§ REQUIREMENT
Starting at the top of the listing, extract every line up to and including the one with "def xg(y): return 56.5 - .418 * (21.37 - y)". Pictures stay out of the copy.

· · · ·

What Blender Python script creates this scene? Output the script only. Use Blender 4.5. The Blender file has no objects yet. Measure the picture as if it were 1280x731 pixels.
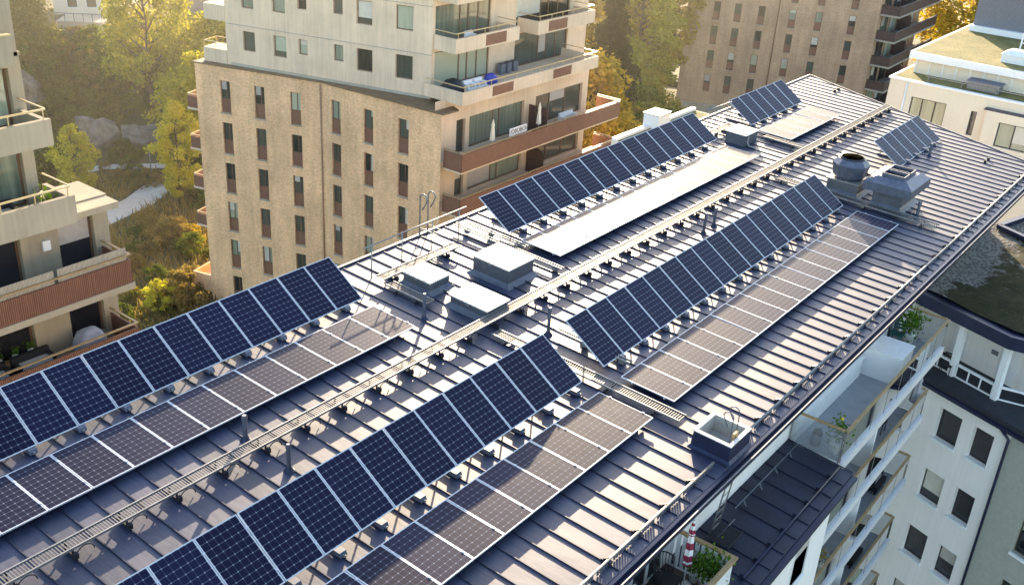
import bpy, math, random
import numpy as np
from mathutils import Vector, Matrix
random.seed(7); rng = np.random.default_rng(7)
S = bpy.context.scene; C = S.collection
R = math.radians
V = Vector
GROUND = -37.0
SEAM0 = .552
SUN_AZ, SUN_EL = 33.5, 12.6          # azimuth from +x towards +y
TILT = R(2.13)
def zr(y): return -14.34 + math.tan(TILT) * (y - 10.04)
def xg(y): return 56.5 - .418 * (21.37 - y)

# ------------------------------------------------------------------ materials
class NT:
    def __init__(s, name):
        s.m = bpy.data.materials.new(name); s.m.use_nodes = True
        s.n = s.m.node_tree.nodes; s.l = s.m.node_tree.links
        s.b = s.n['Principled BSDF']; s.out = s.n['Material Output']
    def node(s, t, **k):
        n = s.n.new(t)
        for a, v in k.items():
            if a.startswith('_'): setattr(n, a[1:], v)
            else: n.inputs[a.replace('__', ' ')].default_value = v
        return n
    def link(s, a, b): s.l.new(a, b)
    def coord(s, kind='Object', scale=(1, 1, 1)):
        tc = s.node('ShaderNodeTexCoord'); mp = s.node('ShaderNodeMapping'); mp.inputs['Scale'].default_value = scale
        s.link(tc.outputs[kind], mp.inputs['Vector']); return mp.outputs[0]
    def noise(s, vec, scale, detail=4, rough=.6):
        n = s.node('ShaderNodeTexNoise', Scale=scale, Detail=detail, Roughness=rough); s.link(vec, n.inputs['Vector']); return n.outputs['Fac']
    def ramp(s, fac, stops):
        r = s.node('ShaderNodeValToRGB'); e = r.color_ramp.elements
        while len(e) < len(stops): e.new(.5)
        for el, (p, c) in zip(e, stops): el.position = p; el.color = (*c, 1) if len(c) == 3 else c
        s.link(fac, r.inputs[0]); return r.outputs[0]
    def mix(s, fac, a, b, mode='MIX'):
        n = s.node('ShaderNodeMix', _data_type='RGBA', _blend_type=mode)
        for sock, v in ((n.inputs[0], fac), (n.inputs[6], a), (n.inputs[7], b)):
            if hasattr(v, 'is_linked'): s.link(v, sock)
            elif isinstance(v, (int, float)): sock.default_value = v
            else: sock.default_value = (*v, 1)
        return n.outputs[2]
    def math(s, op, a, b=None):
        n = s.node('ShaderNodeMath', _operation=op)
        for i, v in enumerate((a, b)):
            if v is None: continue
            if hasattr(v, 'is_linked'): s.link(v, n.inputs[i])
            else: n.inputs[i].default_value = v
        return n.outputs[0]
    def bump(s, h, strength, dist=.02):
        n = s.node('ShaderNodeBump', Strength=strength, Distance=dist); s.link(h, n.inputs['Height']); s.link(n.outputs[0], s.b.inputs['Normal'])
    def set(s, **k):
        for a, v in k.items(): s.b.inputs[a.replace('__', ' ')].default_value = v

def plain(name, c, rough=.6, metal=0., var=.25, scale=3., sc=(1, 1, 1), bump=0., spec=.5, detail=5):
    t = NT(name); v = t.coord('Object', sc); f = t.noise(v, scale, detail)
    lo = tuple(x * (1 - var) for x in c); hi = tuple(min(1, x * (1 + var)) for x in c)
    t.link(t.ramp(f, [(.3, lo), (.7, hi)]), t.b.inputs['Base Color'])
    t.set(Roughness=rough, Metallic=metal); t.b.inputs['Specular IOR Level'].default_value = spec
    if bump: t.bump(f, bump)
    return t.m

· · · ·

§ RESULT OF THIS TASK
What Blender Python script creates this scene? Output the script only. Use Blender 4.5. The Blender file has no objects yet. Measure the picture as if it were 1280x731 pixels.
import bpy, math, random
import numpy as np
from mathutils import Vector, Matrix
random.seed(7); rng = np.random.default_rng(7)
S = bpy.context.scene; C = S.collection
R = math.radians
V = Vector
GROUND = -37.0
SEAM0 = .552
SUN_AZ, SUN_EL = 33.5, 12.6          # azimuth from +x towards +y
TILT = R(2.13)
def zr(y): return -14.34 + math.tan(TILT) * (y - 10.04)
def xg(y): return 56.5 - .418 * (21.37 - y)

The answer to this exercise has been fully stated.